The more acute the shortage, the more confident the tone.  
It’s not deception — it’s a coping mechanism.  
A way to maintain investor confidence when the fabs are full, the packaging lines are overcommitted, and the HBM supply chain is held together with prayer and epoxy.

Optimism theatre produces fictional abundance.  
Wall Street gigantism amplifies fictional abundance.  
Together, they create the myth of infinite chips.
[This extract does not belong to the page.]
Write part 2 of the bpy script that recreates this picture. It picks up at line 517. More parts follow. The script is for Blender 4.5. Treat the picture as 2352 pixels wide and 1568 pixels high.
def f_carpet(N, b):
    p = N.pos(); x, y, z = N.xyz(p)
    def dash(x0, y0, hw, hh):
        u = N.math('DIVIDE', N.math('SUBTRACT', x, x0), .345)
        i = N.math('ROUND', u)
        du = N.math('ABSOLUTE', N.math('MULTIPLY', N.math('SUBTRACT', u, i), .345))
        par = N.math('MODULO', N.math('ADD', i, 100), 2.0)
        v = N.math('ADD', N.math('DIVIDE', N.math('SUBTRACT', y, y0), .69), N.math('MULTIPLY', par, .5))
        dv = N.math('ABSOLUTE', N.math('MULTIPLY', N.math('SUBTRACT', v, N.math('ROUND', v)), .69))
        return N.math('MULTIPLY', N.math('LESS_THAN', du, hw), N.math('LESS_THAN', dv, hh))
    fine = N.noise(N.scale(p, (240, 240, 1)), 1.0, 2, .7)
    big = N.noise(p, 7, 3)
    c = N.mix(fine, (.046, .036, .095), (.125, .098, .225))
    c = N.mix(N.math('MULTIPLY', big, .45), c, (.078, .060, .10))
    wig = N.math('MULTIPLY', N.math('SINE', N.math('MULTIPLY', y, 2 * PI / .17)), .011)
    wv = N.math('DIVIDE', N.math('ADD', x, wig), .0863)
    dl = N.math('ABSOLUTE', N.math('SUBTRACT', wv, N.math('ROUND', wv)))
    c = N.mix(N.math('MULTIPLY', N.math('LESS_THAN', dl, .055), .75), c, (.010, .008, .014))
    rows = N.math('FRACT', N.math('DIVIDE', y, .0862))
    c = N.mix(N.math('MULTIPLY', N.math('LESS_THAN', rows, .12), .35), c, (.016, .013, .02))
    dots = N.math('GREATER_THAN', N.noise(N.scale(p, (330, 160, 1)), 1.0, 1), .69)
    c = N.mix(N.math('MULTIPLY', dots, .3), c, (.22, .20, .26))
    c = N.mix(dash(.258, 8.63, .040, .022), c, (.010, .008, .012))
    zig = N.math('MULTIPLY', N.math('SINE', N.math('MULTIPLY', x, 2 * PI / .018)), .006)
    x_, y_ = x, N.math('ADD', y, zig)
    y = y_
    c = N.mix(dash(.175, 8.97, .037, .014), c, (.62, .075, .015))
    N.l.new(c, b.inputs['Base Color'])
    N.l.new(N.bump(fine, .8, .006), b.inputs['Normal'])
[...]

Act IV — Meanwhile, in the Real World: Scarcity Everywhere

While the market panics about imaginary H200 megashipments, consumers in Europe are paying €400 for 2×16 GB DDR5.  
This is the real economy speaking:

- DRAM fabs are saturated  
- HBM is cannibalizing DRAM engineering  
- packaging capacity is the new oil  
- BigAI is absorbing every high‑density module  
- Engram workloads push DRAM into the warm tier  
- OOCD quietly absorbs DRAM and NAND without leaving a signature  

The real scarcity is not accelerators.  
It is memory.

The market is pricing the wrong bottleneck.


Act V — The DeepSeek Engram Inversion
Engram flipped the compute hierarchy:

- FLOPs matter less  
- memory hierarchy matters more  
- DRAM becomes the warm tier  
- SSD becomes the cold tier  
- mid‑range GPUs become viable inference engines  

This inversion is why the H200 Mirage is so absurd.  
The world is not short on accelerators.  
It is short on:

- DRAM  
- NAND  
- packaging  
- power  
- engineers  
- fabs  

But the market still thinks in H100‑era terms, where compute was the bottleneck and memory was an afterthought.
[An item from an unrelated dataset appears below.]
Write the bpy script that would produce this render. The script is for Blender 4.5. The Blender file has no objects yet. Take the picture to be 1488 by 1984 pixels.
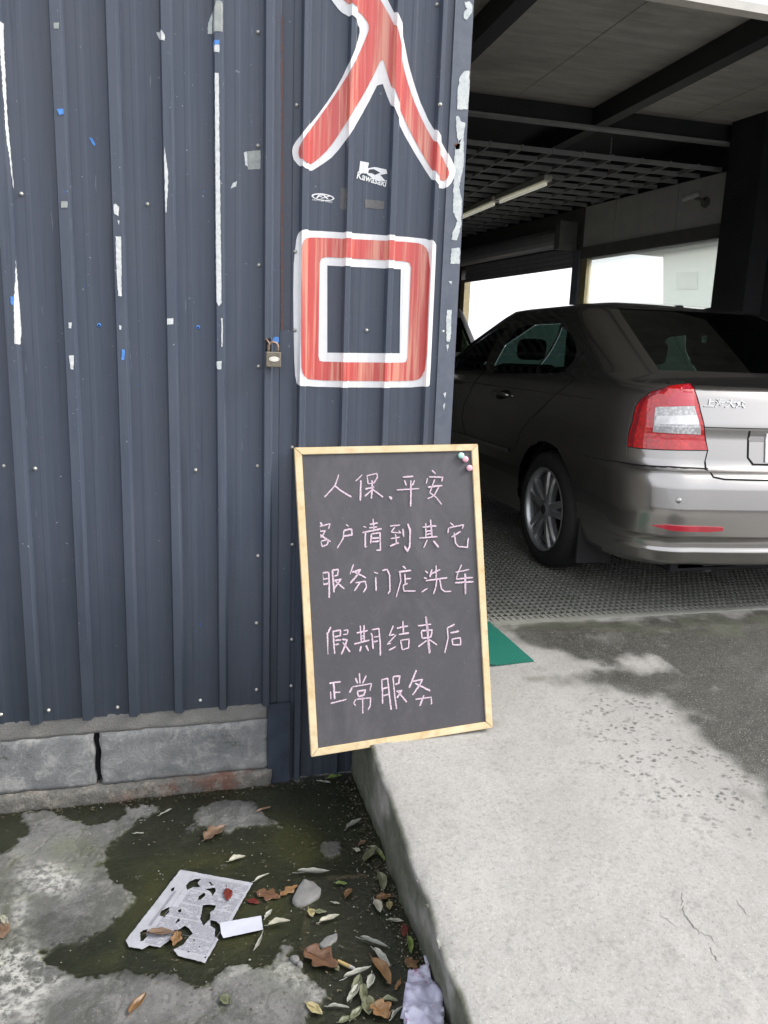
import bpy, bmesh, math, random
import numpy as np
from mathutils import Vector, Matrix

random.seed(7)
RNG = np.random.RandomState(11)
SC = bpy.context.scene
COL = SC.collection

# ------------------------------------------------------------------ camera
CX, CY, FP = 744.0, 992.0, 1500.0
def _basis():
    d = np.array([480 - CX, 8200 - CY, FP]); d /= np.linalg.norm(d)
    a = 345.0 - CX; b = -(d[0] * a + d[2] * FP) / d[1]
    v = np.array([a, b, FP]); v /= np.linalg.norm(v)
    up = -d; r = np.cross(v, up)
    return np.array([r, v, up])
MB = _basis(); EYE = np.array([0.0, 0.0, 1.45])
cam_d = bpy.data.cameras.new('camera'); cam = bpy.data.objects.new('camera', cam_d); COL.objects.link(cam)
cam_d.sensor_fit = 'VERTICAL'; cam_d.sensor_height = 36.0; cam_d.lens = FP / 1984 * 36
cam_d.clip_start = 0.05; cam_d.clip_end = 500
X = MB @ np.array([1, 0, 0.]); Y = MB @ np.array([0, -1, 0.]); Z = MB @ np.array([0, 0, -1.])
cam.matrix_world = Matrix(((X[0], Y[0], Z[0], EYE[0]), (X[1], Y[1], Z[1], EYE[1]), (X[2], Y[2], Z[2], EYE[2]), (0, 0, 0, 1)))
SC.camera = cam
SC.cycles.diffuse_bounces = 8; SC.cycles.max_bounces = 14; SC.render.resolution_x = 768; SC.render.resolution_y = 1024

# ------------------------------------------------------------------ light
SUN_EL, SUN_AZ = math.radians(40), math.radians(104)      # azimuth clockwise from +y (behind the camera, to the right)
w = bpy.data.worlds.new('World'); SC.world = w; w.use_nodes = True
nt = w.node_tree; nt.nodes.clear()
o_ = nt.nodes.new('ShaderNodeOutputWorld'); bg = nt.nodes.new('ShaderNodeBackground')
sky = nt.nodes.new('ShaderNodeTexSky'); sky.sky_type = 'NISHITA'; sky.sun_disc = False
sky.sun_elevation = SUN_EL; sky.sun_rotation = SUN_AZ; sky.dust_density = 6.0; sky.air_density = 1.2; sky.ozone_density = 1.0
hs = nt.nodes.new('ShaderNodeHueSaturation'); hs.inputs['Saturation'].default_value = 0.3
nt.links.new(sky.outputs[0], hs.inputs['Color'])
veil = nt.nodes.new('ShaderNodeMix'); veil.data_type = 'RGBA'; veil.inputs[0].default_value = 0.62      # even layer of bright cloud
veil.inputs[7].default_value = (5.3, 5.45, 5.9, 1); nt.links.new(hs.outputs[0], veil.inputs[6]); nt.links.new(veil.outputs[2], bg.inputs[0])
bg.inputs[1].default_value = 0.15
nt.links.new(bg.outputs[0], o_.inputs[0])
sl = bpy.data.lights.new('sun', 'SUN'); sl.energy = 1.3; sl.angle = math.radians(20); sl.color = (1, 0.965, 0.91)
so = bpy.data.objects.new('sun', sl); COL.objects.link(so)
sd = Vector((math.sin(SUN_AZ) * math.cos(SUN_EL), math.cos(SUN_AZ) * math.cos(SUN_EL), math.sin(SUN_EL)))
so.rotation_euler = sd.to_track_quat('Z', 'Y').to_euler(); so.location = (3, -3, 6)
SC.view_settings.view_transform = 'Standard'; SC.view_settings.look = 'None'
SC.view_settings.exposure = 1.35; SC.view_settings.gamma = 1.0; SC.view_settings.use_curve_mapping = False

# ------------------------------------------------------------------ helpers
def ray(px, py):
    return MB @ np.array([px - CX, py - CY, FP])
def on(px, py, axis, val):
    d = ray(px, py); t = (val - EYE[axis]) / d[axis]; return EYE + t * d
def project(P):
    c = (np.asarray(P) - EYE) @ MB
    return np.stack([CX + FP * c[..., 0] / c[..., 2], CY + FP * c[..., 1] / c[..., 2]], -1)

def tag(o, label=None, cat=None, group=None, kind=None):
    if label: o['label'] = label
    if cat: o['category'] = cat
    if group: o['group'] = group
    if kind: o['kind'] = kind
    return o
def empty(name, loc, label, cat, group=None):
    o = bpy.data.objects.new(name, None); COL.objects.link(o); o.location = loc
    o.empty_display_size = 0.05
    return tag(o, label, cat, group)
def wloc(o):
    v = Vector(o.location)
    if o.parent: v = v + wloc(o.parent)
    return v
def link(name, me, mt, parent=None, at=None, smooth=False):
    """mesh given in world coordinates -> object; a child keeps its parent's place"""
    o = bpy.data.objects.new(name, me); COL.objects.link(o)
    if parent is not None:
        o.parent = parent; base = wloc(parent)
    else:
        base = Vector(at) if at is not None else Vector((0, 0, 0)); o.location = base
    if base.length > 0: me.transform(Matrix.Translation(-base))
    if mt is not None and not me.materials: me.materials.append(mt)
    if smooth: me.polygons.foreach_set('use_smooth', [True] * len(me.polygons))
    me.update()
    return o
def frombm(bm, name='m'):
    me = bpy.data.meshes.new(name); bm.to_mesh(me); bm.free(); return me
def mk(name, bm, mt, parent=None, at=None, smooth=False):
    return link(name, frombm(bm, name), mt, parent, at, smooth)
def pyd(name, vs, fs, mt, parent=None, at=None, smooth=False):
    me = bpy.data.meshes.new(name); me.from_pydata([tuple(map(float, v)) for v in vs], [], fs); me.validate()
    return link(name, me, mt, parent, at, smooth)
def addbox(bm, x0, x1, y0, y1, z0, z1, M=None, bev=0.0):
    g = bmesh.ops.create_cube(bm, size=1.0)['verts']
    for v in g:
        v.co = Vector((x0 + (v.co.x + .5) * (x1 - x0), y0 + (v.co.y + .5) * (y1 - y0), z0 + (v.co.z + .5) * (z1 - z0)))
    if bev > 0:
        es = list({e for v in g for e in v.link_edges})
        r = bmesh.ops.bevel(bm, geom=es, offset=bev, segments=2, affect='EDGES', profile=0.5)
        g = list({v for v in r['verts']} | {v for v in g if v.is_valid})
    if M is not None:
        for v in g: v.co = M @ v.co
    return g
def box(name, x0, x1, y0, y1, z0, z1, mt, parent=None, at=None, bev=0.0):
    bm = bmesh.new(); addbox(bm, x0, x1, y0, y1, z0, z1, None, bev); return mk(name, bm, mt, parent, at)
def addtube(bm, pts, r, seg=8, cap=True):
    rings = []
    pts = [Vector(p) for p in pts]
    for i, p in enumerate(pts):
        t = (pts[min(i + 1, len(pts) - 1)] - pts[max(i - 1, 0)]).normalized()
        a = t.cross(Vector((0, 0, 1)))
        if a.length < 1e-3: a = t.cross(Vector((0, 1, 0)))
        a.normalize(); b = t.cross(a)
        rr = r[i] if isinstance(r, (list, tuple)) else r
        rings.append([bm.verts.new(p + a * (rr * math.cos(k * 2 * math.pi / seg)) + b * (rr * math.sin(k * 2 * math.pi / seg))) for k in range(seg)])
    for i in range(len(rings) - 1):
        for k in range(seg):
            bm.faces.new((rings[i][k], rings[i][(k + 1) % seg], rings[i + 1][(k + 1) % seg], rings[i + 1][k]))
    if cap:
        bm.faces.new(rings[0][::-1]); bm.faces.new(rings[-1])
def lathe(name, prof, cen, axis, mt, parent, seg=40, smooth=True, cap=True):
    """prof: list of (offset along axis, radius)"""
    ax = Vector(axis).normalized(); a = ax.cross(Vector((0, 0, 1)))
    if a.length < 1e-3: a = Vector((1, 0, 0))
    a.normalize(); b = ax.cross(a); cen = Vector(cen); bm = bmesh.new(); rings = []
    for d, r in prof:
        rings.append([bm.verts.new(cen + ax * d + a * (r * math.cos(k * 2 * math.pi / seg)) + b * (r * math.sin(k * 2 * math.pi / seg))) for k in range(seg)])
    for i in range(len(rings) - 1):
        for k in range(seg): bm.faces.new((rings[i][k], rings[i][(k + 1) % seg], rings[i + 1][(k + 1) % seg], rings[i + 1][k]))
    if cap and prof[0][1] > 1e-4: bm.faces.new(rings[0][::-1])
    if cap and prof[-1][1] > 1e-4: bm.faces.new(rings[-1])
    bmesh.ops.recalc_face_normals(bm, faces=bm.faces)
    return mk(name, bm, mt, parent, smooth=smooth)

# value noise in numpy
_T = RNG.rand(256, 256)
def vnoise(x, y):
    xi = np.floor(x).astype(int); yi = np.floor(y).astype(int); fx = x - xi; fy = y - yi
    fx = fx * fx * (3 - 2 * fx); fy = fy * fy * (3 - 2 * fy)
    g = lambda a, b: _T[a % 256, b % 256]
    return (g(xi, yi) * (1 - fx) + g(xi + 1, yi) * fx) * (1 - fy) + (g(xi, yi + 1) * (1 - fx) + g(xi + 1, yi + 1) * fx) * fy
def fbm(x, y, o=5):
    s = 0; a = 0.5
    for i in range(o):
        s = s + a * vnoise(x + 17.3 * i, y + 9.1 * i); x = x * 2.03; y = y * 2.03; a *= 0.5
    return s / (1 - 0.5 ** o)
def inpoly(x, y, poly):
    r = np.zeros(x.shape, bool); n = len(poly)
    for i in range(n):
        x0, y0 = poly[i]; x1, y1 = poly[(i + 1) % n]
        c = ((y0 > y) != (y1 > y)) & (x < (x1 - x0) * (y - y0) / (y1 - y0 + 1e-12) + x0)
        r ^= c
    return r
def blur(a, n):
    for _ in range(2):
        for ax in (0, 1):
            p = np.pad(a, [(n + 1, n) if i == ax else (0, 0) for i in (0, 1)], mode='edge')
            c = np.cumsum(p, axis=ax)
            a = (np.take(c, range(2 * n + 1, c.shape[ax]), ax) - np.take(c, range(0, c.shape[ax] - 2 * n - 1), ax)) / (2 * n + 1)
    return a
def sst(a, b, x):
    t = np.clip((x - a) / (b - a), 0, 1); return t * t * (3 - 2 * t)

# ------------------------------------------------------------------ materials
class NB:
    def __init__(s, name):
        s.m = bpy.data.materials.new(name); s.m.use_nodes = True; s.t = s.m.node_tree
        s.b = s.t.nodes['Principled BSDF']; s.tc = s.n('ShaderNodeTexCoord')
    def n(s, t, **k):
        x = s.t.nodes.new(t)
        for a, v in k.items(): setattr(x, a, v)
        return x
    def l(s, a, b): s.t.links.new(a, b)
    def mapping(s, scale=(1, 1, 1), loc=(0, 0, 0)):
        m = s.n('ShaderNodeMapping'); m.inputs['Scale'].default_value = scale; m.inputs['Location'].default_value = loc
        s.l(s.tc.outputs['Object'], m.inputs[0]); return m.outputs[0]
    def noise(s, scale, detail=5, rough=0.6, vec=None, dist=0.0):
        x = s.n('ShaderNodeTexNoise'); x.inputs['Scale'].default_value = scale; x.inputs['Detail'].default_value = detail
        x.inputs['Roughness'].default_value = rough; x.inputs['Distortion'].default_value = dist
        s.l(vec if vec is not None else s.tc.outputs['Object'], x.inputs['Vector']); return x.outputs['Fac']
    def ramp(s, fac, p0, p1, v0=0.0, v1=1.0):
        r = s.n('ShaderNodeMapRange'); r.inputs[1].default_value = p0; r.inputs[2].default_value = p1
        r.inputs[3].default_value = v0; r.inputs[4].default_value = v1; s.l(fac, r.inputs[0]); return r.outputs[0]
    def mix(s, fac, a, b):
        x = s.n('ShaderNodeMix', data_type='RGBA')
        if isinstance(fac, (int, float)): x.inputs[0].default_value = fac
        else: s.l(fac, x.inputs[0])
        for v, i in ((a, 6), (b, 7)):
            if isinstance(v, tuple): x.inputs[i].default_value = (*v, 1)
            else: s.l(v, x.inputs[i])
        return x.outputs[2]
    def math(s, op, a, b=None):
        x = s.n('ShaderNodeMath', operation=op)
        for v, i in ((a, 0), (b, 1)):
            if v is None: continue
            if isinstance(v, (int, float)): x.inputs[i].default_value = v
            else: s.l(v, x.inputs[i])
        return x.outputs[0]
    def col(s, c):
        if isinstance(c, tuple): s.b.inputs['Base Color'].default_value = (*c, 1)
        else: s.l(c, s.b.inputs['Base Color'])
    def rough(s, r):
        if isinstance(r, (int, float)): s.b.inputs['Roughness'].default_value = r
        else: s.l(r, s.b.inputs['Roughness'])
    def bump(s, h, strength=0.3, dist=0.002):
        x = s.n('ShaderNodeBump'); x.inputs['Strength'].default_value = strength; x.inputs['Distance'].default_value = dist
        s.l(h, x.inputs['Height']); s.l(x.outputs[0], s.b.inputs['Normal'])
    def attr(s, name):
        a = s.n('ShaderNodeAttribute', attribute_name=name); sp = s.n('ShaderNodeSeparateColor'); s.l(a.outputs['Color'], sp.inputs[0])
        return sp.outputs[0], sp.outputs[1], sp.outputs[2]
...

Engram made memory the new compute.  
Wall Street hasn’t updated the firmware.


Act VI — OOCD: The Invisible Demand That Actually Moves Markets

The Q4 2026 DRAM spike was the first visible ripple of Opaque Overseas Compute Demand (OOCD) scaling up:

- unexplained DRAM tightness  
- unexplained NAND tightness  
- unexplained GPU channel gaps  
- unexplained OEM cancellations  
- unexplained “foreign overseas demand” whispers  

OOCD doesn’t order two million H200s.  
OOCD orders:

- DRAM by the container  
- NAND by the pallet  
- mid‑range GPUs by the truckload  
- power‑efficient compute nodes in bulk  

OOCD is the real demand.  
Hyperscaler fantasies are the fictional demand.
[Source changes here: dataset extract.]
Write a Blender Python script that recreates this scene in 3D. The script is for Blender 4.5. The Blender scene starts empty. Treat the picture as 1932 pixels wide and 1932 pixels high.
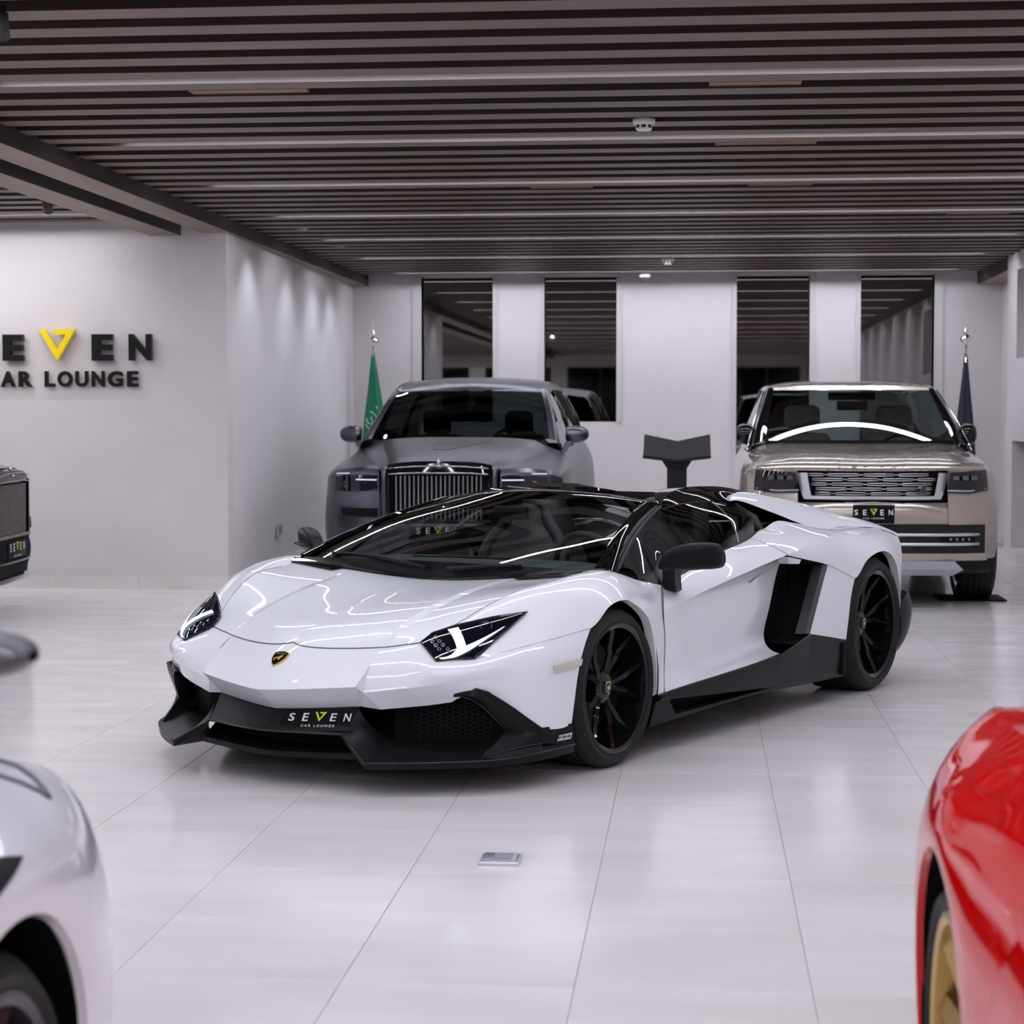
import bpy, bmesh, math, random
import numpy as np
from mathutils import Vector, Matrix

# ------------------------------------------------------------------ scene, camera, world, exposure
scene = bpy.context.scene
COL = scene.collection
random.seed(7)
FPX, CAM_H = 3659.4, 1.4588
cam_d = bpy.data.cameras.new('camera')
cam = bpy.data.objects.new('camera', cam_d)
COL.objects.link(cam)
cam_d.sensor_width = 36.0
cam_d.lens = FPX / 1932.0 * 36.0
cam.location = (0, 0, CAM_H)
cam.rotation_euler = (math.radians(90 - 2.8630), 0, math.radians(5.4481))
cam_d.clip_start = 0.05
cam_d.clip_end = 100
cam_d.dof.use_dof = True
cam_d.dof.focus_distance = 8.9
cam_d.dof.aperture_fstop = 5.0
scene.camera = cam

scene.view_settings.view_transform = 'Standard'
scene.view_settings.look = 'None'
scene.view_settings.gamma = 1.0
scene.view_settings.use_curve_mapping = False
scene.view_settings.exposure = 0.03

world = bpy.data.worlds.new('world')
scene.world = world
world.use_nodes = True
world.node_tree.nodes['Background'].inputs[0].default_value = (0.01, 0.011, 0.014, 1)
world.node_tree.nodes['Background'].inputs[1].default_value = 1.0
LED_STRENGTH = 53.0
SPOT_POWER = 60.0
scene.cycles.max_bounces = 7
scene.cycles.diffuse_bounces = 3
scene.cycles.glossy_bounces = 4
scene.cycles.transparent_max_bounces = 8
scene.cycles.adaptive_threshold = 0.03

# ------------------------------------------------------------------ materials
MATS = {}
def mat(name, col, rough=0.5, metal=0.0, coat=0.0, spec=0.5, emit=None, estr=0.0, coat_rough=0.03, coat_ior=1.5):
    if name in MATS: return MATS[name]
    m = bpy.data.materials.new(name); m.use_nodes = True
    b = m.node_tree.nodes['Principled BSDF']
    b.inputs['Base Color'].default_value = (*col, 1)
    b.inputs['Roughness'].default_value = rough
    b.inputs['Metallic'].default_value = metal
    b.inputs['Coat Weight'].default_value = coat
    b.inputs['Coat Roughness'].default_value = coat_rough
    b.inputs['Specular IOR Level'].default_value = spec
    b.inputs['Coat IOR'].default_value = coat_ior
    if emit:
        b.inputs['Emission Color'].default_value = (*emit, 1)
        b.inputs['Emission Strength'].default_value = estr
        if estr < 30: m.cycles.emission_sampling = 'NONE'
    MATS[name] = m
    return m

def noise_color(m, c1, c2, scale=(1, 1, 1), nscale=3.0, detail=6, coord='Object', bump=0.0, rough_var=0.0, info=False):
    """procedural colour variation (grain, stain) on a Principled material"""
    nt = m.node_tree; b = nt.nodes['Principled BSDF']
    tc = nt.nodes.new('ShaderNodeTexCoord'); mp = nt.nodes.new('ShaderNodeMapping')
    nt.links.new(tc.outputs[coord], mp.inputs[0]); mp.inputs['Scale'].default_value = scale
    if info:
        oi = nt.nodes.new('ShaderNodeObjectInfo'); vm = nt.nodes.new('ShaderNodeVectorMath'); vm.operation = 'SCALE'
        cmb = nt.nodes.new('ShaderNodeCombineXYZ')
        for i in range(3): nt.links.new(oi.outputs['Random'], cmb.inputs[i])
        nt.links.new(cmb.outputs[0], vm.inputs[0]); vm.inputs['Scale'].default_value = 37.0
        nt.links.new(vm.outputs[0], mp.inputs['Location'])
    n = nt.nodes.new('ShaderNodeTexNoise'); n.inputs['Scale'].default_value = nscale; n.inputs['Detail'].default_value = detail
    nt.links.new(mp.outputs[0], n.inputs['Vector'])
    r = nt.nodes.new('ShaderNodeValToRGB')
    r.color_ramp.elements[0].position = 0.32; r.color_ramp.elements[1].position = 0.68
    r.color_ramp.elements[0].color = (*c1, 1); r.color_ramp.elements[1].color = (*c2, 1)
    nt.links.new(n.outputs['Fac'], r.inputs[0]); nt.links.new(r.outputs[0], b.inputs['Base Color'])
    if rough_var:
        mr = nt.nodes.new('ShaderNodeMapRange'); base = b.inputs['Roughness'].default_value
        mr.inputs['To Min'].default_value = base; mr.inputs['To Max'].default_value = base + rough_var
        nt.links.new(n.outputs['Fac'], mr.inputs['Value']); nt.links.new(mr.outputs[0], b.inputs['Roughness'])
    if bump:
        bp = nt.nodes.new('ShaderNodeBump'); bp.inputs['Strength'].default_value = bump; bp.inputs['Distance'].default_value = 0.002
        nt.links.new(n.outputs['Fac'], bp.inputs['Height']); nt.links.new(bp.outputs[0], b.inputs['Normal'])
    return m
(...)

But only one of them moves prices.


Act VII — The Scarcity Mismatch
Put it all together:

- Narrative scarcity: H200s, B200s, million‑unit clusters  
- Physical scarcity: DRAM, NAND, packaging, HBM  
- Invisible scarcity: OOCD warm‑tier absorption  

Wall Street prices the first.  
The real world prices the second.  
OOCD prices the third.

This is the Gigantism Reflex in action:  
a market that believes in fictional abundance while ignoring real scarcity.


Finale — The Market That Cried H200

In the end, the only thing shipped in the millions was headlines.  
The chips were mythical.  
The scarcity was real.  
And the market believed the wrong one.

The Gigantism Reflex will continue — because it is not a bug in the system.  
It is the system.

Reality runs on memory; Wall Street runs on whatever number someone shouted last


Epilogue — The Gigantism Reflex Endures

The funniest part of the AI boom is that the numbers keep getting bigger while the supply chains keep getting smaller.  
Every new headline promises a scale that physics politely declines to deliver, yet the market never loses faith.  
Gigantism is not a temporary mania; it is the narrative engine of modern finance — a reflex that converts anxiety into spectacle, scarcity into optimism, and logistical impossibilities into stock‑moving fantasies.  
As long as the world remains constrained by fabs, packaging, power, and memory, the myth‑economy will continue to manufacture its own abundance.  
And somewhere, in a spreadsheet or a slide deck, another million‑unit GPU cluster is already being imagined into existence.